WWGD: Will President Bush Veto a Bill that Cuts Tax Breaks for Big Oil?

Congress wants to take tax breaks away from Big Oil and give the money to alternative energy research. But President Bush may not let Congress fund alternative energy in such a way. He thinks Big Oil should continue to enjoy special status. The big question right now is: What Will George Do?
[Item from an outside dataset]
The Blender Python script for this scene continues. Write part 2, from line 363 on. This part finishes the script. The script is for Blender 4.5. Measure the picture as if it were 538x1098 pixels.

The House of Representatives is looking at a bill to wean Big Oil away from government support. Despite record earnings over the past two years, and earnings that are still more than okay by any standards — not to mention stock that goes up as the rest of the market tanks — Big Oil companies like Exxon (XOM) and Chevron (CVX), among others, are still receiving subsidies from the U.S. government. They also get special tax breaks and, through loopholes, have the ability to avoid paying royalties on profits they receive from oil pumped on public lands. And yet, Reuters reports the following:

Still, the White House has threatened to veto the bill over the repealed tax breaks.

Senate Majority Leader Harry Reid, whose chamber passed its energy bill in June, said on Thursday that President George W. Bush was more interested in "giving massive tax breaks to oil companies, while consumers pay more at the pump."

While Senator Reid may be grandstanding a bit, the fact remains that President Bush is threatening to veto the bill because he thinks Big Oil should have the special tax breaks.

Congress thinks that the money should go toward developing alternative energy, rather than back into Big Oil's already deep pockets. If Congress is successful, and the bill isn't vetoed, this could mean good news for alternative energy investors (and with the stock market down and providing all sorts of buying "opportunities", it could be even better news). Even with a presidential veto, it could mean good news for alternative energy investing. With Big Oil in the news for its profits and its special privileges, more people might decide to pressure on their representatives for more alternative energy funding, which would also benefit companies that invest in renewable energy sources.

Of course, there is still much to be wary of. Alternative energy is popular right now, mainly because of gas prices and oil supply concerns. What happens if prices drop a little and supply stabilizes? Additionally, some alternative energy companies have yet to turn a profit, making them riskier investments. The prospect of increased funding from Congress is hopeful, but what happens if that funding fails to materialize? Whether that funding materializes sooner, rather than later, depends a great deal on answering the WWGD question.

Disclosure: I own no stocks in the companies listed above. I am, however, considering various alternative energy investments.